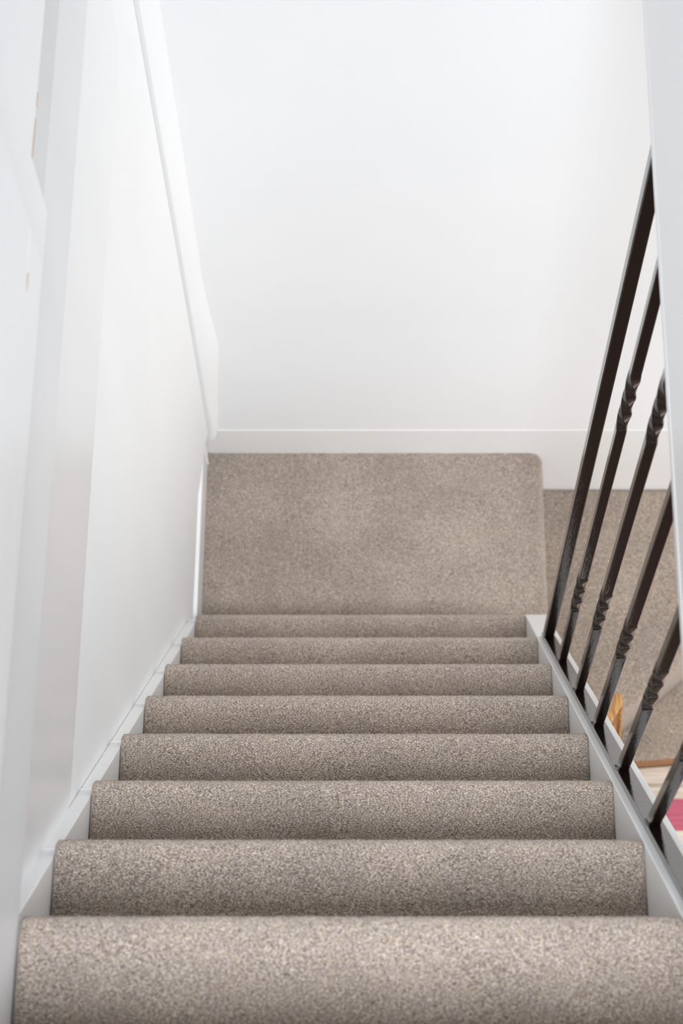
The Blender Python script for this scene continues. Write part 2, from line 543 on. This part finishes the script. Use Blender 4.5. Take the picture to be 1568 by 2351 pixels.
# first winder: nosing runs on a diagonal from the inner corner
carpet_block('carpeted_step', [(0.384, 1.288), (0.583, 1.4527), (0.732, 1.577), (1.28, 2.0385), (0.384, 2.0385)], ST1, ST2-0.002, None, wind)
carpet_block('carpeted_step', [(0.384, 1.377), (1.30, 1.455), (1.30, 2.034), (0.384, 2.034)], ST2, ST2-0.046, None, wind)
prism_z('wooden_edging', [(0.384, 1.374), (1.30, 1.451), (1.30, 1.54), (0.384, 1.46)], LOW+0.0005, ST2-0.006, M_trimwood, wind, bevel=0.002)['label'] = 'brown wooden edging below the bottom carpeted step'

# skirtings
def skirting():
    # along the far wall, one straight top line, lower edge following the floor
    prof_y = 2.038
    v, f = boxgeo(-0.394, 2.9, prof_y, 2.054, ST2, -4.066)
    o = link('baseboard_back', v, f, M_string, bevel=0.0015); tag(o, kind='structure')
    o = box('baseboard_left', WL-0.001, -0.3975, 1.536, 2.038, LAND-0.05, -4.075, M_gloss, bevel=0.003); tag(o, kind='structure')
skirting()

# ------------------------------------------------------------------ iron railing
XB = 0.3432
NL = math.hypot(G, H)
def slope_z(y, off=0.0): return NZ0-(y-NY0)*H/G + off*NL/G
rail = empty('stair_railing', (XB, 1.4, -3.6), 'black iron railing of square twisted bars along the right string', 'railing')
TOPZ = -1.955
U = 0.3074
BY = []
TSIN, TCOS = math.sin(TH), math.cos(TH)
# distances of the bars down the slope (base y), then twist spans above the base
bars = [(1.3664, 0.0200, []),
        (1.2255, 0.0148, [(0.275, 0.426), (0.966, 1.127)]),
        (1.0790, 0.0148, [(0.316, 0.467), (0.967, 1.125)]),
        (0.9385, 0.0148, [(0.327, 0.458), (0.975, 1.12)]),
        (0.7890, 0.0148, [(0.286, 0.438)]),
        (0.6410, 0.0148, [(0.291, 0.440)]),
        (0.4930, 0.0148, [(0.30, 0.45)]),]
def bar_mesh(name, y, size, zb, z0, z1, twist, parent):
    """square bar from z0 to z1 above base zb; twisted if asked"""
    h = size/2; ch = size*0.09
    sec = [(-h+ch, -h), (h-ch, -h), (h, -h+ch), (h, h-ch), (h-ch, h), (-h+ch, h), (-h, h-ch), (-h, -h+ch)]
    nseg = 56 if twist else 10
    v = []; f = []
    for i in range(nseg+1):
        t = i/nseg; z = z0+(z1-z0)*t
        a = -2*math.pi*(t) if twist else 0
        if twist:
            # ease in and out
            tt = t*t*(3-2*t)*0.25 + t*0.75
            a = -1.5*math.pi*tt
        ca, sa = math.cos(a), math.sin(a)
        for sx, sy in sec:
            v.append((XB+sx*ca-sy*sa, y+sx*sa+sy*ca, zb+z))
    n = 8
    for i in range(nseg):
        for j in range(n):
            a = i*n+j; b = i*n+(j+1) % n
            f.append((a, b, b+n, a+n))
    f.append(tuple(range(n))[::-1]); f.append(tuple(nseg*n+j for j in range(n)))
    o = link(name, v, f, M_black, parent, smooth=True)
    try: o.data.set_sharp_from_angle(angle=math.radians(25))
    except Exception: pass
    return o
def sub(o, parent):
    o.parent = parent
    o.matrix_parent_inverse = Matrix.Translation(-Vector(rail.location))
# flat base bar
slope_y0, slope_y1 = 0.432, 1.385
poly = [(slope_y0, slope_z(slope_y0, 0.006)), (slope_y1, slope_z(slope_y1, 0.006)), (slope_y1, slope_z(slope_y1, -0.0045)), (slope_y0, slope_z(slope_y0, -0.0045))]
prism_x('base_bar', poly, 0.3335, 0.3560, M_black, rail, bevel=0.0004)
for i, (y, sz, tw) in enumerate(bars):
    zb = slope_z(y, 0.0) - 0.004
    top = TOPZ - zb
    b = bar_mesh('newel_bar' if i == 0 else 'baluster', y, sz, zb, 0.0, min(top, tw[0][0]) if tw else top, False, rail)
    if i == 0: b['label'] = 'thicker plain square bar at the foot of the railing'
    cur = tw[0][0] if tw else top
    for n_, (a, c) in enumerate(tw):
        if a >= top-0.02: break
        c = min(c, top)
        t = bar_mesh('twist', y, sz*1.0, zb, a, c, True, b)
        nxt = tw[n_+1][0] if n_+1 < len(tw) else top
        nxt = min(nxt, top)
        if nxt > c+0.001:
            q = bar_mesh('upper_bar', y, sz, zb, c, nxt, False, b)

def weld(y, size, zb, parent):
    """uneven blob of weld and paint round the foot of a bar"""
    v = []; f = []
    nu, nv = 14, 6
    for i in range(nv+1):
        t = i/nv; rr = (size*0.78+0.0015)*(1-0.45*t*t); z = zb+0.010+0.004*t
        for j in range(nu):
            a = 2*math.pi*j/nu
            q = 1+0.25*noise.noise(Vector((math.cos(a)*2+y*30, math.sin(a)*2, t)))
            px, py = rr*math.cos(a)*q, rr*math.sin(a)*q
            px = max(-0.0105, min(0.0105, px))
            v.append((XB+px, y+py, z-py*H/G*0.98))
    for i in range(nv):
        for j in range(nu):
            a = i*nu+j; b = i*nu+(j+1) % nu
            f.append((a, b, b+nu, a+nu))
    f.append(tuple(range(nu))[::-1]); f.append(tuple(nv*nu+j for j in range(nu)))
    return link('weld_bead', v, f, M_black, parent, smooth=True)
for o in [o for o in bpy.data.objects if o.parent is rail and o.name.split('.')[0] in ('newel_bar', 'baluster')]:
    ys = [p.co.y for p in o.data.vertices]; zs = min(p.co.z for p in o.data.vertices)
    weld((min(ys)+max(ys))/2, max(ys)-min(ys), zs+0.004, o)

def fixparent():
    for o in bpy.data.objects:
        if o.parent and o.parent.parent:
            o.matrix_parent_inverse = Matrix.Identity(4)
fixparent()

# ------------------------------------------------------------------ oak handrail end of the lower flight
hr = empty('oak_handrail', (0.52, 1.33, LOW), 'pale oak handrail end on a post beyond the white string', 'handrail')
ZT = -3.95
def solid(name, pts, off, mat, parent, bevel=0.0015):
    n = len(pts)
    v = list(pts) + [tuple(Vector(p)+Vector(off)) for p in pts]
    f = [tuple(range(n)), tuple(range(2*n-1, n-1, -1))] + [(i, i+n, (i+1) % n+n, (i+1) % n) for i in range(n)]
    o = link(name, v, f, mat, parent, bevel=bevel); fixn(o); return o
def oakrail():
    # flat-topped rail running towards the viewer, cut off at an angle
    solid('rail', [(0.5045, 1.356, ZT), (0.5245, 1.354, ZT), (0.5262, 1.333, ZT), (0.4998, 1.291, ZT), (0.478, 1.256, ZT), (0.462, 1.285, ZT)], (0, 0, -0.012), M_oak, hr)
    # slender front edge and post, inner panel
    solid('stile', [(0.5215, 1.336, ZT-0.012), (0.5262, 1.333, ZT-0.012), (0.5335, 1.290, ZT-0.13), (0.5275, 1.288, ZT-0.13)], (0.002, 0.012, 0), M_oak, hr, 0.001)
    solid('panel', [(0.5225, 1.336, ZT-0.012), (0.498, 1.297, ZT-0.012), (0.482, 1.262, ZT-0.13), (0.530, 1.294, ZT-0.13)], (-0.004, 0.008, 0), M_trimwood, hr, 0.0005)
    v, f = boxgeo(0.478, 0.515, 1.27, 1.305, LOW, ZT-0.06)
    o = link('post', v, f, M_oak, hr, bevel=0.002)
oakrail()

# ------------------------------------------------------------------ rug
chip('paint_chip', [(-0.3497, 1.029, -1.7005), (-0.3497, 1.028, -1.697), (-0.3497, 1.012, -1.6975), (-0.3497, 1.008, -1.7005)], M_wood_bare, door)
RUG = (0.285, 0.305, 0.325, 0.362, 0.523)
def rug():
    x0, x1, y0, y1 = 0.56, 1.9, 1.05, 1.393
    nx, ny = 40, 60
    v = []; f = []
    for i in range(ny+1):
        for j in range(nx+1):
            x = x0+(x1-x0)*j/nx; y = y0+(1.372+0.084*(x-0.384)-y0)*i/ny
            v.append((x, y, LOW+0.008+0.001*noise.noise(Vector((x*6, y*9, 0)))))
    n = len(v)
    for i in range(ny+1):
        for j in range(nx+1):
            v.append((v[i*(nx+1)+j][0], v[i*(nx+1)+j][1], LOW+0.0005))
    W = nx+1
    for i in range(ny):
        for j in range(nx):
            a = i*W+j; f.append((a, a+1, a+W+1, a+W)); f.append((n+a, n+a+W, n+a+W+1, n+a+1))
    for j in range(nx):
        f.append((j, n+j, n+j+1, j+1)); a = ny*W+j; f.append((a, a+1, n+a+1, n+a))
    for i in range(ny):
        a = i*W; f.append((a, a+W, n+a+W, n+a)); a = i*W+nx; f.append((a, n+a, n+a+W, a+W))
    o = link('striped_rug', v, f, rug_mat()); 
    tag(o, 'cream rug with pink and tan stripes on the floor below the stairs', 'rug')
rug()
# paint chips on the left boards
cx = -0.3694
chip('paint_chip', [(cx, 1.266, -1.7675), (cx, 1.262, -1.7650), (cx, 1.235, -1.7635), (cx, 1.216, -1.7645), (cx, 1.2135, -1.7678)], M_wood_bare, trim6)
chip('paint_chip', [(cx, 1.300, -1.7678), (cx, 1.296, -1.7658), (cx, 1.284, -1.7656), (cx, 1.280, -1.7678)], M_wood_bare, trim6)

________________

**Your instructions:** Write out exactly the opening lines of the data, stopping after the line that holds "bottom carpeted step'". Exclude pictures.

**Exercise output:**
The Blender Python script for this scene continues. Write part 2, from line 543 on. This part finishes the script. Use Blender 4.5. Take the picture to be 1568 by 2351 pixels.
# first winder: nosing runs on a diagonal from the inner corner
carpet_block('carpeted_step', [(0.384, 1.288), (0.583, 1.4527), (0.732, 1.577), (1.28, 2.0385), (0.384, 2.0385)], ST1, ST2-0.002, None, wind)
carpet_block('carpeted_step', [(0.384, 1.377), (1.30, 1.455), (1.30, 2.034), (0.384, 2.034)], ST2, ST2-0.046, None, wind)
prism_z('wooden_edging', [(0.384, 1.374), (1.30, 1.451), (1.30, 1.54), (0.384, 1.46)], LOW+0.0005, ST2-0.006, M_trimwood, wind, bevel=0.002)['label'] = 'brown wooden edging below the bottom carpeted step'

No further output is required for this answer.